Innovative Energy Engineering



Brakes

A variety of brakes are used to decelerate. Older types, still used on children bikes, are coaster brakes that brake the rearwheel by pedaling backwards. Most modern adult bikes have a front and rear brake. Cable-actuated rim brakes used to be the most common type and are being replaced by hydraulic disc brakes.

Hydraulic disc brakes work better when conditions are wet or dirty or when wider tires are used. Disc brakes also don't wear out the rim. Even when the disc brake itself is heavier than a rim brake, it leaves the wheel designer more choice to use lighter rims. This reduces rotational mass. Another advantage of hydraulic is that less force is wasted by cable friction and cable stretch. Cables can also freeze and need replacement after years of use and possible corrosion. Cheap bicycles use cable-disc brakes which improve wet performance and tire clearance, but inherit the cable problems.

For normal riders front rotors should be 180mm and rear rotors should be 160mm. This provides a nice front-bias and provides sufficient brake power and heat dissipation. Only dedicated downhill bikes require 204 mm front (and possibly 180mm rear) rotors. Unfortunately many bikes are delivered with 160mm front rotors only. Cheap road bikes only have 140 mm rotors. This is concerning since road bikes can be very fast on descents. Kinetic energy increases with he square of the speed and the heat generated when braking from high speeds can damage the rotor metal. At minimum it can create temporary fading (loss of brake power due to heat). Not good when going downhill very fast. Sometimes you can see road bikes with dis-colored front rotors due to heat.
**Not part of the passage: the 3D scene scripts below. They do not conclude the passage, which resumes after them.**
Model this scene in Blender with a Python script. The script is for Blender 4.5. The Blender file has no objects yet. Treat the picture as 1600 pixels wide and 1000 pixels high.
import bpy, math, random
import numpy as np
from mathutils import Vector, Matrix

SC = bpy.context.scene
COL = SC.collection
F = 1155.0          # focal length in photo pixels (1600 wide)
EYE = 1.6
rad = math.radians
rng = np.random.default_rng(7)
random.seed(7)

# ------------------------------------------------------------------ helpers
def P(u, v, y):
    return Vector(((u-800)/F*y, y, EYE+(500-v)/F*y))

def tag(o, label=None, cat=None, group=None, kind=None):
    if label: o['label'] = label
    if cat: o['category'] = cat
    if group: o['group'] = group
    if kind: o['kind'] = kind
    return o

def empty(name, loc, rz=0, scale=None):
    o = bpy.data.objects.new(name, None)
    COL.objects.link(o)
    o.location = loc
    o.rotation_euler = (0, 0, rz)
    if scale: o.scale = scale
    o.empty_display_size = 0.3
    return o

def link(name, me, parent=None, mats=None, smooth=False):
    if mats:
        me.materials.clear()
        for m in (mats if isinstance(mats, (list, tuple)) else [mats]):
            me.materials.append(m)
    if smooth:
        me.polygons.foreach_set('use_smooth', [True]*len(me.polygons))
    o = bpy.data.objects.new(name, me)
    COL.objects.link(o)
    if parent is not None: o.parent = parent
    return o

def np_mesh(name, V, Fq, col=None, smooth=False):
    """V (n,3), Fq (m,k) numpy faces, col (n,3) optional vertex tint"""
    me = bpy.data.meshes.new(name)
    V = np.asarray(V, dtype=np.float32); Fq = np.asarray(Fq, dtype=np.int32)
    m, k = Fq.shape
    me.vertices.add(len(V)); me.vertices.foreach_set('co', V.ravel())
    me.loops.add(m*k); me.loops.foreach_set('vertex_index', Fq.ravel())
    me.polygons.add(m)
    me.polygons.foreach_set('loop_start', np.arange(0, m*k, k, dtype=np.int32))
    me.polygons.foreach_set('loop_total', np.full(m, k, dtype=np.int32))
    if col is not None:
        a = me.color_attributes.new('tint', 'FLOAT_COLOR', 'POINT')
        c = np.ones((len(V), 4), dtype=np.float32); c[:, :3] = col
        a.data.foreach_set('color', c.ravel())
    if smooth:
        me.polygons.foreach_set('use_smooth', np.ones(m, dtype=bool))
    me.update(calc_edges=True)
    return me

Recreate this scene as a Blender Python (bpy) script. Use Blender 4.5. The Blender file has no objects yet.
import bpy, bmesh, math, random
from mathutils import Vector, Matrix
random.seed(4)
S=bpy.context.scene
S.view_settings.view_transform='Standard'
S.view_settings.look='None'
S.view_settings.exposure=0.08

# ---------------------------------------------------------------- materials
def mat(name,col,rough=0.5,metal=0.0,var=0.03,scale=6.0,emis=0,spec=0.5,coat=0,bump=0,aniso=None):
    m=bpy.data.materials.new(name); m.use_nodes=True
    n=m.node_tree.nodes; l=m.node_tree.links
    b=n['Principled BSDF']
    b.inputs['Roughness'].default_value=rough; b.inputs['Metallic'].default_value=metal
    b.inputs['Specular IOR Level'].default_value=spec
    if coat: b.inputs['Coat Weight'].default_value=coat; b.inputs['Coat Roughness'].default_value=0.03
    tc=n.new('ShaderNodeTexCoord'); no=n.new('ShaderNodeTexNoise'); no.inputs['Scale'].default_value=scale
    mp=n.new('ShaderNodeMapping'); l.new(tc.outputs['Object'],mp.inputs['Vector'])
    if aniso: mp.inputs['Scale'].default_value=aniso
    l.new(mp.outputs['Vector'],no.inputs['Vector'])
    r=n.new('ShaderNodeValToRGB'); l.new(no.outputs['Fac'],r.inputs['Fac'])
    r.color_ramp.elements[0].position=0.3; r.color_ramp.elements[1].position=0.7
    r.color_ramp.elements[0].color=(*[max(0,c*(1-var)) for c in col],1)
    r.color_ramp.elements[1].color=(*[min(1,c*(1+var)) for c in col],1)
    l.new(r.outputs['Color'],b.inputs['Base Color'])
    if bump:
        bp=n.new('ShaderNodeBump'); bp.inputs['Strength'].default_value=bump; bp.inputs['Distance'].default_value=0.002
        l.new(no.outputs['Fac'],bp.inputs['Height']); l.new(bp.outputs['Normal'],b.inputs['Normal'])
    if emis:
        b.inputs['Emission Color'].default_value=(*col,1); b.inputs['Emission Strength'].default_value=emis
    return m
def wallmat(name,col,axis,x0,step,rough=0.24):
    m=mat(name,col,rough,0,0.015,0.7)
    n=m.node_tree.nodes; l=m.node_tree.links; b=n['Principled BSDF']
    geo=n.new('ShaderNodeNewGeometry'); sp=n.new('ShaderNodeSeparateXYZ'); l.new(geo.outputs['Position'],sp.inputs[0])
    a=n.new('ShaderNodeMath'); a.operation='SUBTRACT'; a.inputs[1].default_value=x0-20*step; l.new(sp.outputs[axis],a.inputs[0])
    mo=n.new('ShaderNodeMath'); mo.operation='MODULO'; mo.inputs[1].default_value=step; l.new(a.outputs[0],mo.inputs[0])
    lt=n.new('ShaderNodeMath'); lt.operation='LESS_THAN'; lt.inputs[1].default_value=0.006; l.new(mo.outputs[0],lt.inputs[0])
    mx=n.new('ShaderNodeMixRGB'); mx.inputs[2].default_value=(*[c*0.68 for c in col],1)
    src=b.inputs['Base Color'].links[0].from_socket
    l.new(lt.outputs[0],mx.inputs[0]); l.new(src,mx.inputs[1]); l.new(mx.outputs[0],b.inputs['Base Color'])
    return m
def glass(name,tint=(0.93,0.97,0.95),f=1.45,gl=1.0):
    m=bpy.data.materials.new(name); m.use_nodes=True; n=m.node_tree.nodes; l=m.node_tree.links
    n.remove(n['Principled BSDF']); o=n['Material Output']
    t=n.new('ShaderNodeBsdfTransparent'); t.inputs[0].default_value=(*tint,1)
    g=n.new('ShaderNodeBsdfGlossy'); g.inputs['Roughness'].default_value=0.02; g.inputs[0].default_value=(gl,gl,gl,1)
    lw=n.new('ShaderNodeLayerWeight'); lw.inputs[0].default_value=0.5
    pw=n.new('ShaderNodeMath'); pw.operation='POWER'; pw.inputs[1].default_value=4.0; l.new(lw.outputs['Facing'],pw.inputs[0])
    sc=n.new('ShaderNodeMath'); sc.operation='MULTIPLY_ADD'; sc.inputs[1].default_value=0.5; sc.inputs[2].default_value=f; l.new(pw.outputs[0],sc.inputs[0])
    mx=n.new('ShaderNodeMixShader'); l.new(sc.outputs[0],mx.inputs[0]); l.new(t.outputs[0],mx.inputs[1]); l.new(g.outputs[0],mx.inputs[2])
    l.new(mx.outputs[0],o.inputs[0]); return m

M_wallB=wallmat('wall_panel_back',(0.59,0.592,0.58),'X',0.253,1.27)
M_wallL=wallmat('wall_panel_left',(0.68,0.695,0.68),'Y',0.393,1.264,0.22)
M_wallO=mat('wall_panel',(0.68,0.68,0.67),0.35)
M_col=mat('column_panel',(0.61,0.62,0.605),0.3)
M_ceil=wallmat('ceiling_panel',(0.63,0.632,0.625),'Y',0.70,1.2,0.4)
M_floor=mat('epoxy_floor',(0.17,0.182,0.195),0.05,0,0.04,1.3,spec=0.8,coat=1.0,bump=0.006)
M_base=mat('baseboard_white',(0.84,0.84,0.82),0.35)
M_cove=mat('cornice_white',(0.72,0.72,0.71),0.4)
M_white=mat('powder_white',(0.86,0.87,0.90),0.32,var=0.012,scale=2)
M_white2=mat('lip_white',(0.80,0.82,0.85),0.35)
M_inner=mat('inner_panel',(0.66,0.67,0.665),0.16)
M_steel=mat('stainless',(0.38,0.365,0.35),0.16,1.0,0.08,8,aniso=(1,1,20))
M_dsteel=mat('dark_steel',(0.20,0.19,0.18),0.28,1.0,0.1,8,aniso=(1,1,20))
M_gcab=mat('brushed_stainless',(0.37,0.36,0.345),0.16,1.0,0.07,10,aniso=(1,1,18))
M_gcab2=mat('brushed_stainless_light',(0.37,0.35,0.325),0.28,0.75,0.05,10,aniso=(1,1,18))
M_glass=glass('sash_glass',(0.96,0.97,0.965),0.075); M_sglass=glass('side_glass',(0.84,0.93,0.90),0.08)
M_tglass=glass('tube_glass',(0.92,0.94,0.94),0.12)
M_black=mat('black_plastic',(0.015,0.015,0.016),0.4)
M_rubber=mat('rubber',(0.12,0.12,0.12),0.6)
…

Two types of brake fluid are used: DOT fluid (like in cars) and mineral oil. DOT fluid attracts water (reduces boiling point) and needs to be replaced frequently. Mineral oil has a higher boiling point and does not attract water and requires much less frequent replacement. In my experience Shimano brakes are very easy to service, and the use of mineral oil makes that service less frequent. Shimano bleeding kits (to de-aerate or replace brake fluid) are also easy to use and inexpensive.

Rim Brakes

Typically it is difficult to upgrade a rim brake bike to disc brake. The frame and fork need to have the appropriate mounts and he hubs also need to be disc type. Because road bikes use brifters (combination of brake and shifter) an upgrade to cable or hydraulic disc brakes involves a shifter upgrade, which may require derailleur upgrade. Unless the bicycle is very valuable, it usually is better to buy a new bike with hydraulic disc brakes or keep the rim brakes. So, if you have rim brakes make sure they perform as well as they can. for this true the wheels as well as you can, set the brakes up as good as possible and use a high-friction brake pad like the Kool-Stop Salmon. This won't overcome the inherent disadvantages of rim brakes, but at least you have a chance at good braking performance.